Here we get to the nub of the issue. Because this is not the entirety of the story. One of the things that is clear from the very start of the conservative movement was a basic failure to quite understand the thing they rallied themselves against, the history that in Bill Buckley’s famous phrase he was standing athwart and yelling “Stop!” None of the organizations that the right took issue with — the think tanks, the news publications, the movie studios, the nonprofits, the book publishers — were ideological, let alone partisan, organizations. When the founders of modern conservatism looked at CBS News they saw the shock troops of liberalism and the Democratic Party. Same with Brookings and the Washington Post and all the rest. And when they went to build their own versions of these institutions they patterned them off their own cartoonish understandings of how these operations functioned. The idea that institutions like CBS News or The New York Times were, whatever their faults and unexamined biases, fundamentally rooted in an ethic of news gathering and reporting was really totally lost on them.

So how do we get from this elemental misunderstanding to the raw and casual lying of the Fox of today? Well, that’s the thing: we don’t. Both were there from the very start. It’s all but impossible to disentangle the culture clash, the inability and refusal to really grasp what these institutions were, and the more open culture of propaganda, lying and mendacity. They’re fused together so tightly that getting your head around the relationship between them is more a matter of meditative absorption than anything that can be processed or explained discursively.
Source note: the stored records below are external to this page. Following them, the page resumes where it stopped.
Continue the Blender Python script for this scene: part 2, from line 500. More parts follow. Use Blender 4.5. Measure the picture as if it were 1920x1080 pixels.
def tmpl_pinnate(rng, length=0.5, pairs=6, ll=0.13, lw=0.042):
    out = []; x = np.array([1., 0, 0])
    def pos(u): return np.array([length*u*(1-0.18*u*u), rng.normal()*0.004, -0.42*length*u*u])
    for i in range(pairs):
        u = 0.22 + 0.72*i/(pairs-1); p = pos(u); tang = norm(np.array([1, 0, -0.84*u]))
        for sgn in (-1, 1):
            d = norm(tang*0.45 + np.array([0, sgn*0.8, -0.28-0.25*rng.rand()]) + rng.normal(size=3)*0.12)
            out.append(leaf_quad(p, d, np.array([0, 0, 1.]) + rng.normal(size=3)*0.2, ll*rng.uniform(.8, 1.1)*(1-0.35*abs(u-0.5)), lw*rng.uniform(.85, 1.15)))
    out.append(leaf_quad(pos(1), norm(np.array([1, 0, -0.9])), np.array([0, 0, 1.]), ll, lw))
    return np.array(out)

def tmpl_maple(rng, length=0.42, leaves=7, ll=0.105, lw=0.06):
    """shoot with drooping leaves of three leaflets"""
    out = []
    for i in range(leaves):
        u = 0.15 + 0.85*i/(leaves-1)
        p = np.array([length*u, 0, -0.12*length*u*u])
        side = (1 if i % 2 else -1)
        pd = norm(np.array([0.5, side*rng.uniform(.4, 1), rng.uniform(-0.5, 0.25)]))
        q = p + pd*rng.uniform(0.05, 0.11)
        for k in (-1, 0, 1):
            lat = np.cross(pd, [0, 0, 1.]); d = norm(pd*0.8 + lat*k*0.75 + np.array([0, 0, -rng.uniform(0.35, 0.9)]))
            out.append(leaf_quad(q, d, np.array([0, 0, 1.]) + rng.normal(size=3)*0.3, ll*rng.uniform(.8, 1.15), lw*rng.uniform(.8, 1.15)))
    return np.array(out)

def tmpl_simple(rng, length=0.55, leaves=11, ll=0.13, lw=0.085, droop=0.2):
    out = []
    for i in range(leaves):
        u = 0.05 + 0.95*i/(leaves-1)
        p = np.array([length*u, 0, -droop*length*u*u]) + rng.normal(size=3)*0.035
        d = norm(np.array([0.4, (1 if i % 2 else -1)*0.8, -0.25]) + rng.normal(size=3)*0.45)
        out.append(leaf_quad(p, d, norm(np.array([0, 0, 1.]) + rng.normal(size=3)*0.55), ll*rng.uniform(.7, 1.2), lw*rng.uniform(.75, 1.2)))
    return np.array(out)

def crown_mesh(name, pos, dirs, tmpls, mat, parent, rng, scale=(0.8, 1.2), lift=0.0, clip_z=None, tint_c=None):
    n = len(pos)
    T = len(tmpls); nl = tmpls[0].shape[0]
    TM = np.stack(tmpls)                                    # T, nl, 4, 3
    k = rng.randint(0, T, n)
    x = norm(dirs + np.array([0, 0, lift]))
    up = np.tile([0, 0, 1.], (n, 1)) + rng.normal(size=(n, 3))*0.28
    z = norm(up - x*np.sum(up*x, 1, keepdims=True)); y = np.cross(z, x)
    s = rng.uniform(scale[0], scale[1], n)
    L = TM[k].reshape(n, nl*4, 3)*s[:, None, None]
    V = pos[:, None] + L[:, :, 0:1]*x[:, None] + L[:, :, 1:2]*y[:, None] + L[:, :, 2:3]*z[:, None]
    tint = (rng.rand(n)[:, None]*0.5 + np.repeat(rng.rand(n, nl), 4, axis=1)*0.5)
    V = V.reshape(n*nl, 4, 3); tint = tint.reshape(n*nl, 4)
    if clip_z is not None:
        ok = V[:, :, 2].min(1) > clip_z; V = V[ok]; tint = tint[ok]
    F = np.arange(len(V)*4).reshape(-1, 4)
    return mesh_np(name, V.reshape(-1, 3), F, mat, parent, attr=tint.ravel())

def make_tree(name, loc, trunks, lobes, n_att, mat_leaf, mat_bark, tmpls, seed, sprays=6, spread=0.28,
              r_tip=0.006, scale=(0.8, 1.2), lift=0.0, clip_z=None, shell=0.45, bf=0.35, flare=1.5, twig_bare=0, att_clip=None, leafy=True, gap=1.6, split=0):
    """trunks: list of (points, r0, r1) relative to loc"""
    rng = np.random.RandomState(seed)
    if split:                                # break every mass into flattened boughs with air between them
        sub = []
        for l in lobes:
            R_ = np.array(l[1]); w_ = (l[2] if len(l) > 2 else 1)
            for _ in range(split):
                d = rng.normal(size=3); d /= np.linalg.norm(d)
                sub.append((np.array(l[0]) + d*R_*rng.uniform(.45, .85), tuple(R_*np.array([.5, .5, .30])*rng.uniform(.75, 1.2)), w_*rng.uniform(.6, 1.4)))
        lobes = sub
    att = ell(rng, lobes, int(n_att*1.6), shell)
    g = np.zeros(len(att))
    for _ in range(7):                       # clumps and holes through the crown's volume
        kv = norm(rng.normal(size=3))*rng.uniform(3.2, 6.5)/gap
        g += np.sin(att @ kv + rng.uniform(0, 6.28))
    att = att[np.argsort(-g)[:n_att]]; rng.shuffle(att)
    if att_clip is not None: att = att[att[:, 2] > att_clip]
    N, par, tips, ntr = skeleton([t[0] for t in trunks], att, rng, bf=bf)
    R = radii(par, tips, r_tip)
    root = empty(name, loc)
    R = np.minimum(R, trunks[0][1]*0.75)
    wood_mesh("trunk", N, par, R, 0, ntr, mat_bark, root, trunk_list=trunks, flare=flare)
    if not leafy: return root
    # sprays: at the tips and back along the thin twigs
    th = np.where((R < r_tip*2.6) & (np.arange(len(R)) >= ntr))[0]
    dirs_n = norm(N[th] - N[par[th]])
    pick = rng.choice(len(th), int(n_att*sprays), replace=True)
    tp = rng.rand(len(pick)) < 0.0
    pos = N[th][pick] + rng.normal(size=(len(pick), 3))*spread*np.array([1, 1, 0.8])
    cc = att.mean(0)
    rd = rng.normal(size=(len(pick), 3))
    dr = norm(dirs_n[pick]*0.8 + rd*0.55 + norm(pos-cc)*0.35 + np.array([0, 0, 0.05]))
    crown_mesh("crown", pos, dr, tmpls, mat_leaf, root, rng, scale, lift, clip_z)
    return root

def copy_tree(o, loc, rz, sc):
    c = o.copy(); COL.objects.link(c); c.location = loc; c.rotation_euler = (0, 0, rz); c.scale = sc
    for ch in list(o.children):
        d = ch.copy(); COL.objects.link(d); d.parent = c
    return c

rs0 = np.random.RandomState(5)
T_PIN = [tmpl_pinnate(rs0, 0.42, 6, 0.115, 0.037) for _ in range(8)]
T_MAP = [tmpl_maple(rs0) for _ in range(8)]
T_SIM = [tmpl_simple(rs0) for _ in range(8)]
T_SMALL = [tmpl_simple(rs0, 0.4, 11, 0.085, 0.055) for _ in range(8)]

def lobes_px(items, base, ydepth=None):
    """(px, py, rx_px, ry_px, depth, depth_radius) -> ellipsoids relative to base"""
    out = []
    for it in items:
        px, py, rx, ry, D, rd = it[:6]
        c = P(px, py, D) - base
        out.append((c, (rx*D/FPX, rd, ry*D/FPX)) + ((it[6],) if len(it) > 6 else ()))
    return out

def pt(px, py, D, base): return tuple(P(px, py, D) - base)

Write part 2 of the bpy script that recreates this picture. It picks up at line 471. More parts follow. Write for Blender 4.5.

One further nugget brings the story nearer to our time from the distant past of the early Cold War and the origins of modern conservatism. Today we know Tucker Carlson as the preppy boyishly middle aged white nationalist who is the current center of gravity to Fox News. But that wasn’t always his public presentation. Always a conservative, his younger incarnation held an air of ironic and quasi-urbane detachment from full wingnut intensity. Back in February 2009, in a moment of mid-career identity crisis, he gave a speech at CPAC which bundled together much of what we’re discussing here. The fact that no one took conservative news organizations and journalists seriously, he told the crowd, wasn’t a matter of liberal bias or anything about the establishment. It was because they weren’t really journalists. Needless to say, he wasn’t speaking to a terribly receptive audience. “If you create a news organization whose primary objective is not to deliver accurate news, you will fail,” he said. “The New York Times is a liberal paper, but it is also…a paper that actually cares about accuracy. Conservatives need to build institutions that mirror those institutions.”